No, and certainly not the Jews. Spinoza was Jewish by birth,
though he was famously excommunicated by his synagogue, and one of the things
he sets out to do in the book—and does, I think, very well—is attack the idea
that the Jews were the chosen people, or more beloved by God than anybody else.
I think his books
were also banned by the Catholic church?
Yes, because he was generally thought of as an atheist,
though he certainly wouldn’t have described himself as one. He thought he was
just trying to show what God was really like, and in fact the German poet
Novalis called him a “God-intoxicated man,” with some justice, because Spinoza
never stops talking about God. Well, you can’t be both God-intoxicated and an
atheist. But you can, of course, be both
God-intoxicated and yet unimpressed by traditional Judaism. Spinoza thought
that the rules by which Jews lived, as derived from the bible, merely reflected
the circumstances of the early state of Israel, and because Israel no longer
existed, and times had moved on, he thought these rules had become irrelevant.
The dietary laws and so forth, that bound the religious community of his time,
and which continue to bind the orthodox, were all based, he felt, on a
misunderstanding. It was a mistake to suppose that God wanted you to go on
living like that even today.
Didn’t he choose
circumcision in particular to exemplify the man-made nature of divine law?
Yes, and interestingly he thought that circumcision was
actually key to the survival of the Jews: it was a way in which they marked
themselves out and bound themselves together.
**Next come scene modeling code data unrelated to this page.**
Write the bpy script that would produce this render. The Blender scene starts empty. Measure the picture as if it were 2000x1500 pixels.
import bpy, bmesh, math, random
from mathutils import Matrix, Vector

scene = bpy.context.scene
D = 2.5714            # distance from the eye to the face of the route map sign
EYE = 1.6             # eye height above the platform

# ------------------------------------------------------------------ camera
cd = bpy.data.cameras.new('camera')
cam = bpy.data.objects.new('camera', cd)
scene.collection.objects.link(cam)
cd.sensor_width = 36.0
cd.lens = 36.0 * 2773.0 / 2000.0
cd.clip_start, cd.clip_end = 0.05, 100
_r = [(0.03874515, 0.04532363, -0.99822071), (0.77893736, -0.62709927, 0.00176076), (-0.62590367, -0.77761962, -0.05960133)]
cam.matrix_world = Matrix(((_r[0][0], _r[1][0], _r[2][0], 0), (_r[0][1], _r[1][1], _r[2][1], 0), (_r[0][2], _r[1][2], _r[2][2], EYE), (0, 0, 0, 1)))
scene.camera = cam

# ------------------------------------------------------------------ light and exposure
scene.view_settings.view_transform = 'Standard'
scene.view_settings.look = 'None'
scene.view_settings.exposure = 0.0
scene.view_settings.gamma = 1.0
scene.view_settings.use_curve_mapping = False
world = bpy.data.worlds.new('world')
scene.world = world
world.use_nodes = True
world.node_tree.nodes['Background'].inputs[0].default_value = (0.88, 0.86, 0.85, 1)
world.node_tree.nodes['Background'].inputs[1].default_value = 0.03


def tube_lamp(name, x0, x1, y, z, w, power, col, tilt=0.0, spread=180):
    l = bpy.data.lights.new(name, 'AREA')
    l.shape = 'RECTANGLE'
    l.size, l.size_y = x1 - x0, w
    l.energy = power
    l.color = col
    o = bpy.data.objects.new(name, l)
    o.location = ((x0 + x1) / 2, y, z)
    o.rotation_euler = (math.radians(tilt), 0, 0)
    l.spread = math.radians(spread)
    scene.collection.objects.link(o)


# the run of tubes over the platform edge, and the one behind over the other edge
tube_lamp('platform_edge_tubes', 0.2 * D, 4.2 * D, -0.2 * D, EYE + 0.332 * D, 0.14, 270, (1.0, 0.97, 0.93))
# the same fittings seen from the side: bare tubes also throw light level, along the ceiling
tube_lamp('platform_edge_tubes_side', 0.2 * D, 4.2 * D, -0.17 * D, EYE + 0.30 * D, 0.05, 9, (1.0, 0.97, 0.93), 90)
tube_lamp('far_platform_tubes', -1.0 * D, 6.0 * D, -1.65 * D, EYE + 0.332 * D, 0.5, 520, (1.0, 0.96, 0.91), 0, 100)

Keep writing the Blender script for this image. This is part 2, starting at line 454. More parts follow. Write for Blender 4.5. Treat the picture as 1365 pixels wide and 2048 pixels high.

This was shocking at the time. Another thing that people found shocking
was Spinoza’s notion of religious toleration and of the separation between
church and state. So whether or not you think he was an atheist or a theist, he
was certainly a secularist. He thought that religion had no part to play in
politics. He was, by the way, writing in one of the most secular states at the
time, where there was most religious freedom: Holland.
Can you tell me
briefly how Spinoza did conceive of God?
He thinks of God as identical with nature, which is a slight
simplification of what he said, but will do for now. That is a radical
reinterpretation of the idea of God, but on the other hand Spinoza thinks that
there is a supreme being who is omnipotent, omniscient and omnipresent—which
are the traditional attributes of God. Because he does not think of God as a
personal being, however, morality ends up being secularised—because if God is
not like a person, then we should not think of him as having desires in the
ordinary sense, or as issuing commands, so we have to think of the relation
between God and morality in a new way. And Spinoza’s way is to say that God’s
law is justice, charity and the love of one’s neighbour, and if you let those
things govern your life, then you are in fact following God’s law. That’s all
it takes to be godly. One thing that follows from that, of course, is that you
can live a godly life while being an atheist. You might just want to do those
things anyway, even if you think there is no God. Just so long as you are
living a just and loving life, that’s the important thing about being godly.
And I think it’s pretty plain that educated, moral, people today who are not
religious would say, yes, that’s roughly what I think: if you want to talk
about “God’s will”, you can say that living a moral life and doing God’s will
come to the same thing. So Spinoza was a very modern thinker, a long, way ahead
of his time.
Before we talk about
Hume, who is the author of the next book you’ve chosen, one of the things that
interested me about Spinoza was his rejection of Descartes’ mind/body dualism.
He collapses the difference between the material and the spiritual world and in
doing so he invites us to reject divine providence – the notion of a God who is
different from nature and who is organising nature from outside. And by the
same token he invites us to see that our own freedom is not so much the freedom
to change what happens to us as to understand why it happens. Spinoza argues
that once we understand this properly, we will understand that reality is the
only perfection, and this is also what it means to become more godly.
Spinoza certainly had an unusual conception of freedom. To
be free, for him, is to understand the ways in which you are determined. That
is one of the hardest things to understand in Spinoza.